Abstract

This article distinguishes between a secular anti-cult movement and a religious counter-cult movement, and explores the changes within the counter-cult movement between the tragedies of Jonestown (1978) and Waco (1993). While at the time of Jonestown the anti-cult and the counter-cult movements could have been easily confused, religious counter-cult activists have increasingly noticed that their alliance with the secular anti-cultists could only be uneasy and superficial. Counter-cultists, in fact, challenge the relevance of the distinction between deeds and creeds which lies at the very heart of the anti-cult argument. The paper surveys the developments within the counter-cult movement in the last 15 years in four main areas.
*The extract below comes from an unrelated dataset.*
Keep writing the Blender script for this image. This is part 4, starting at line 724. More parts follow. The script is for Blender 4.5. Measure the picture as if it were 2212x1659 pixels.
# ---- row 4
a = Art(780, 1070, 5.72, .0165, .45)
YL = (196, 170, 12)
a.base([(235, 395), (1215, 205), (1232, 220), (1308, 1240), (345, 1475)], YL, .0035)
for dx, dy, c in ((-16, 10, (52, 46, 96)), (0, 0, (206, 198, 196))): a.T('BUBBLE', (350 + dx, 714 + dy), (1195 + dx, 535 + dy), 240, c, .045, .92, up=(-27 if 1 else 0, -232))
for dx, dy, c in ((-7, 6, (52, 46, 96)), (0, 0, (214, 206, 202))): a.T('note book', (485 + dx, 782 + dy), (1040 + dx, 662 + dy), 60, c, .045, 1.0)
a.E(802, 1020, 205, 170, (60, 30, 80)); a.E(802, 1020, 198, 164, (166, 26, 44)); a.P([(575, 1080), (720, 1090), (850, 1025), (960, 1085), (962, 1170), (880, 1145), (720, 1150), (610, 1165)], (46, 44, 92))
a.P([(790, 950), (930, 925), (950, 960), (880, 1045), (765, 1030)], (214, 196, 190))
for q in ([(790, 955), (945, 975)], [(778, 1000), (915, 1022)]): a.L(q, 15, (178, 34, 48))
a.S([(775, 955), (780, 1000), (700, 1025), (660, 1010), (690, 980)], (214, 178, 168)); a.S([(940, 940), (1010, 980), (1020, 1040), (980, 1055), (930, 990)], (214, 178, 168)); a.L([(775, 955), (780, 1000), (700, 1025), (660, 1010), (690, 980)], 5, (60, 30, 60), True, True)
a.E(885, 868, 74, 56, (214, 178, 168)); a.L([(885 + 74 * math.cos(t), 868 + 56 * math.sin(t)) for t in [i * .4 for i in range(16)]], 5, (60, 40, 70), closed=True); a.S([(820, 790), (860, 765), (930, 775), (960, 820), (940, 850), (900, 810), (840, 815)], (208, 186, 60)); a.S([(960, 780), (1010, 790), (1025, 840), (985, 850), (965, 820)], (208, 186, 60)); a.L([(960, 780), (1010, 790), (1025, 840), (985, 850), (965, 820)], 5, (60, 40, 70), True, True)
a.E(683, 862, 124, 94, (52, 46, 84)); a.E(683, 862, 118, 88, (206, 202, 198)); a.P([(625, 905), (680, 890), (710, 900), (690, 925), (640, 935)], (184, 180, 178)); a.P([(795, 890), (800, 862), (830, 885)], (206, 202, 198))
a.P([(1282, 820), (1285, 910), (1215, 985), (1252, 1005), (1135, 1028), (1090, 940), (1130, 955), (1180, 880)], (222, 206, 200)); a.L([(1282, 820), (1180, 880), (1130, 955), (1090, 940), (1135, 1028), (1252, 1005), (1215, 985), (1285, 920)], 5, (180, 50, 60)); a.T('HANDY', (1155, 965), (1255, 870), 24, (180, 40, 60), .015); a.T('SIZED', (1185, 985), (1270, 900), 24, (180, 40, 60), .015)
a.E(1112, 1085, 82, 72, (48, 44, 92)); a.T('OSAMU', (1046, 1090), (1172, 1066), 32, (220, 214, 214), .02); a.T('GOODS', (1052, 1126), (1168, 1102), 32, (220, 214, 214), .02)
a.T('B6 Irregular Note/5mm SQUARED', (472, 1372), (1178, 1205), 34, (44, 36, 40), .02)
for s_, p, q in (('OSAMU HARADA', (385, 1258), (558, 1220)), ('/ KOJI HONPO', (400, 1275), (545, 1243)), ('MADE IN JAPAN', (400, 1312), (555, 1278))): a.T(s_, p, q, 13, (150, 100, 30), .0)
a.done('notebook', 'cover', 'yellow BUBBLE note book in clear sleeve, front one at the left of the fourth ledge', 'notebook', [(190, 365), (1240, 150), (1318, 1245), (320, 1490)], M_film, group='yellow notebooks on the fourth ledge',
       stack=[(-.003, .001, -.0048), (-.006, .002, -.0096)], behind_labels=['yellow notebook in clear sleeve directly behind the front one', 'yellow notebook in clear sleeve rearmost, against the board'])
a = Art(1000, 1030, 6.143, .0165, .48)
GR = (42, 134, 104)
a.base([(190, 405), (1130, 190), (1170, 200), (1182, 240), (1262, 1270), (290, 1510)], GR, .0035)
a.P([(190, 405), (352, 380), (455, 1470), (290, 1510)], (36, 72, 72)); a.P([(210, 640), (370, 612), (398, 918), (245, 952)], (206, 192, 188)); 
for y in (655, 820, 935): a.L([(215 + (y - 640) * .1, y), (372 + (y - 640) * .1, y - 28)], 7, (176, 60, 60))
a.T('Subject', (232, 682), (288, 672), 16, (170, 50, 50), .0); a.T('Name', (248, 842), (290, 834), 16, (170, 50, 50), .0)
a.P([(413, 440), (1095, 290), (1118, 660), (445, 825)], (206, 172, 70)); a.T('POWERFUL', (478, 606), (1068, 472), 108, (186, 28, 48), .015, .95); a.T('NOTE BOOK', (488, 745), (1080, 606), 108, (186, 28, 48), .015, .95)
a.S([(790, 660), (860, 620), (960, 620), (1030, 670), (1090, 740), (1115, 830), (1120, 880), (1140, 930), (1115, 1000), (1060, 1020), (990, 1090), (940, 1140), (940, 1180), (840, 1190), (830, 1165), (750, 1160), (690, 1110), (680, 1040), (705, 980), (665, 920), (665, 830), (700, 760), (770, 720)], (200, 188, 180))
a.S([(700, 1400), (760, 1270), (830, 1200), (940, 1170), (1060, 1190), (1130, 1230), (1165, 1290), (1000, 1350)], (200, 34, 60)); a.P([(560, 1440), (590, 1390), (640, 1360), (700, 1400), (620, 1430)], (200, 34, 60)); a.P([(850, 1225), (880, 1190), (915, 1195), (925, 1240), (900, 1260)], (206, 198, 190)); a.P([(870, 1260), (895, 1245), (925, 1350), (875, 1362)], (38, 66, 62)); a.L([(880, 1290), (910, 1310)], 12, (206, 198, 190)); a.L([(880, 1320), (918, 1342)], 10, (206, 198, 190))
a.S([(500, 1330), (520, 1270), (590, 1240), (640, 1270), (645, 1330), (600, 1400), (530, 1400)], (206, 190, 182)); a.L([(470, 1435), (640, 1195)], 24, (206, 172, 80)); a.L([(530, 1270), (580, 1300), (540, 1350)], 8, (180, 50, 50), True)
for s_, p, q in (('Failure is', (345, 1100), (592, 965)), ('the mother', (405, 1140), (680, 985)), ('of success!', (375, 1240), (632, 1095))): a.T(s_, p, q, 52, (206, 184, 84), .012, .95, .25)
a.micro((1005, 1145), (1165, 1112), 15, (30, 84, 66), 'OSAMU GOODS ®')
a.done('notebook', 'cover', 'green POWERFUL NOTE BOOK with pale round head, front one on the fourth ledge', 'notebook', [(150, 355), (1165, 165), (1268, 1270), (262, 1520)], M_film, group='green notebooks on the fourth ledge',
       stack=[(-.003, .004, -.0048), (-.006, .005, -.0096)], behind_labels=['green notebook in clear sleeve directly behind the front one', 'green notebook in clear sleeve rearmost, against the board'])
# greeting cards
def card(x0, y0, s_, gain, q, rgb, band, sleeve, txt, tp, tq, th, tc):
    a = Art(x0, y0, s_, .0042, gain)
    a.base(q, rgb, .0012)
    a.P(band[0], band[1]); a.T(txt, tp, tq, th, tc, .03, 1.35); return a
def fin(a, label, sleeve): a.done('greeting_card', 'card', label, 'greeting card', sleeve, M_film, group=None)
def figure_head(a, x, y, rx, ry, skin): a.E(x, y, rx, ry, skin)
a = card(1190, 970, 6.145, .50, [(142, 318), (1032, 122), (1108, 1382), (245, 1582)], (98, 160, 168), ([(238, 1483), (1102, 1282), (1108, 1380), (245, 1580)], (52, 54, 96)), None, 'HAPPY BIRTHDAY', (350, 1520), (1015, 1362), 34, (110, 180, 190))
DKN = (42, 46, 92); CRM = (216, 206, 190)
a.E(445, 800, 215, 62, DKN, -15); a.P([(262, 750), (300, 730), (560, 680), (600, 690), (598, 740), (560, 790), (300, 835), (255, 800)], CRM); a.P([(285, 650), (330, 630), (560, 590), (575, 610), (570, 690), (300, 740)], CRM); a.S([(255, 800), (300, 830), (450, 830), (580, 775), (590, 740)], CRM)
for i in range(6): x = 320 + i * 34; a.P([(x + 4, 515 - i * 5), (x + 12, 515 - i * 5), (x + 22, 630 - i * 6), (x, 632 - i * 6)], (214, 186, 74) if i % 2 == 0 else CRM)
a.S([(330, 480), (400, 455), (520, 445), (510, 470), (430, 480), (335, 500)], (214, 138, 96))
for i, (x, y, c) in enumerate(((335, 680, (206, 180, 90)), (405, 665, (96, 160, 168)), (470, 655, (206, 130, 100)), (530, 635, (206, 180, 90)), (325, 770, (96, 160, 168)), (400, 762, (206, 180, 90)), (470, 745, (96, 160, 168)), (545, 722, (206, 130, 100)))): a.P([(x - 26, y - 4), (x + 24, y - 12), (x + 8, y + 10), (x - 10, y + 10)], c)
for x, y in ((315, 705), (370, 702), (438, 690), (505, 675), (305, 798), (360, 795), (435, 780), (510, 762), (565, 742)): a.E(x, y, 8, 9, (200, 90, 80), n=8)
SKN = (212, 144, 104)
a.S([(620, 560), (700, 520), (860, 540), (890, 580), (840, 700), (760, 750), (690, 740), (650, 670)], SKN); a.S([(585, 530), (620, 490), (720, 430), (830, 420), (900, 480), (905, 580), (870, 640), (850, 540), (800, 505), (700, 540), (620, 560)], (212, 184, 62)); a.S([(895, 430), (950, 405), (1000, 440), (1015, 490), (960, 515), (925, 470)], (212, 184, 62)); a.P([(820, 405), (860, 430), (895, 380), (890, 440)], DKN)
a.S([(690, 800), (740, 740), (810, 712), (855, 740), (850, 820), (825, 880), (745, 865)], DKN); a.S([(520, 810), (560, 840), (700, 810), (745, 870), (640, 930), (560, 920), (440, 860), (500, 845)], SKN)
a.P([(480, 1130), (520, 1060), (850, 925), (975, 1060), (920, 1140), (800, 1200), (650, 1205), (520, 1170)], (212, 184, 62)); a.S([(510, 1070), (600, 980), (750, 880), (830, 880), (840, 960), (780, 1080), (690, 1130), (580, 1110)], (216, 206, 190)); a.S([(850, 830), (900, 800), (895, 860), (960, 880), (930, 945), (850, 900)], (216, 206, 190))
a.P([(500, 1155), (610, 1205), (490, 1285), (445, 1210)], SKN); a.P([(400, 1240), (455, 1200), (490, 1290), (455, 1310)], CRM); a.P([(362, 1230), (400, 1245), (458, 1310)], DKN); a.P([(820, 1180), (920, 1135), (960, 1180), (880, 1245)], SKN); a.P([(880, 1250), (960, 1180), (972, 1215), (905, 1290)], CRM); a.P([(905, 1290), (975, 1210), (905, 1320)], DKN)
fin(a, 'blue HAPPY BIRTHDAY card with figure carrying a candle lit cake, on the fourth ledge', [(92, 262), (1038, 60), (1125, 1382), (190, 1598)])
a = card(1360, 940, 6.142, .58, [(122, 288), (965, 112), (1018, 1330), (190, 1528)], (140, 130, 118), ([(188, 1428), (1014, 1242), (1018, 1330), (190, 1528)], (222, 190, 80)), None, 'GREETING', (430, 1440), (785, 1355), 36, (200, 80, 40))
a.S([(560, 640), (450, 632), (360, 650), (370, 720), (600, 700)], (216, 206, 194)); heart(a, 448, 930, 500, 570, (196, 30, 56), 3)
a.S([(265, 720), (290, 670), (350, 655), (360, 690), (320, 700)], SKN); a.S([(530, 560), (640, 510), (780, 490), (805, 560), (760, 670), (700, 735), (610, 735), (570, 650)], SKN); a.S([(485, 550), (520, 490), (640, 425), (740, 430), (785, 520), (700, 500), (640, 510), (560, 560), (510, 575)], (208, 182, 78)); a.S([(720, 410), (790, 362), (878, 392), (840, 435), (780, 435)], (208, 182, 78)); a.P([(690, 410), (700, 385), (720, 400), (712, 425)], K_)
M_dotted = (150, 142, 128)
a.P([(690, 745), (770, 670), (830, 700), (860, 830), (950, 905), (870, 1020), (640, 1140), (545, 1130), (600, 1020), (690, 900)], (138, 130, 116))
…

The first area concerns the definition of “cult” and the selection of the most important targets. Here, increasingly, the theological (rather than social) definition of “cult” by the counter-cult movement has emphasized the importance as targets of Mormonism and Freemasonry, virtually ignored by secular anti-cultists. The second area is related to strategies and to the progressive rejection by counter-cult ministries of both deprogramming and exit counseling as sponsored or tolerated by secular anti-cultists. The third development - the controversy about the satanist scare and, more generally, about the theological relation between Satan and the cults - has caused a bitter division within the counter-cult movement itself, between a “rationalist” and a “post-rationalist” wing. The fourth area of development concerns the relations between the counter-cult movement and the Churches, which in recent years have been less easy than outside observers normally believe, as evidenced by the 1993 controversy between counter-cultists and the Southern Baptist Convention on the question of Freemasonry.